I spent three weeks living in northwest Spain, volunteering in an office that means a lot to me. I was housed in a beautiful house, cared for by the nicest people, and for the most part, I was left alone. But every morning, the neighborhood rooster woke me up and it forced me to examine how similar – or dissimilar – I am to a rooster.
To begin with, roosters are guys. I like to think of myself as a “guy” but I’m really a girl. I can’t say I identify with chickens and it’s been decades since anyone called me a chick, so I guess I walk away from this detail and keep moving.
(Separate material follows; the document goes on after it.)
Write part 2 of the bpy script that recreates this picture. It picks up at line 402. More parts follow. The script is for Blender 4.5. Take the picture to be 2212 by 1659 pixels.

Roosters get up early. You know, I like to get up early too because I can be assured that the house will be quiet and I can make my coffee without distractions or company. Once I have my coffee, you can sit and we can talk – but not before, please. I need that water pouring, that filter finding, and that coffee measuring to happen in silence so I can concentrate and not screw it all up. Once that is in place, my day can start.
Roosters strut. They walk around like they own the place. I don’t do that much. I tend to keep my head down – so much so that once when I was hiking in the mountains with my son, he had to remind me to take in the view.
And roosters crow. Now this is where it gets interesting. I’m a city girl – always have been – so I don’t have all that much experience with roosters but they make that noise every morning. And they don’t quit really – lots of roosters crow well into the afternoon. This particular Spanish rooster had an uncanny way of knowing when I was up, fed, dressed, and ready to leave. That’s when it stopped crowing.
So I wonder how it is this smallish bird can go from quiet, listening to the other littler birds chirping in the trees, to full-blown screeching at the incredible decibel levels that I heard every day. How does anyone go from full quiet to air-splitting noise? And is there no way for the rooster to get his message across any other way?
I can’t do that. If it’s quiet, I respect the quiet. If it’s noisy, I long for quiet. I cannot imagine bridging the gap between existing quiet and full-on screeching. I suppose that’s a flaw, that I should pipe up more, keep my head down less, make more noise. But I don’t. I used to. But now I don’t.
So, I envy the rooster. He got up every day before I did and experienced a tiny bit of Spain that I never saw – the pre-rooster dawn. Still, I am happy to have heard him have his say in Spain and now, just to enjoy the traffic noise that wakes me up these days in the Bronx. Once in a while, I will hear some little birds in the trees outside my window and remember that nervy rooster. I doubt he’d remember me.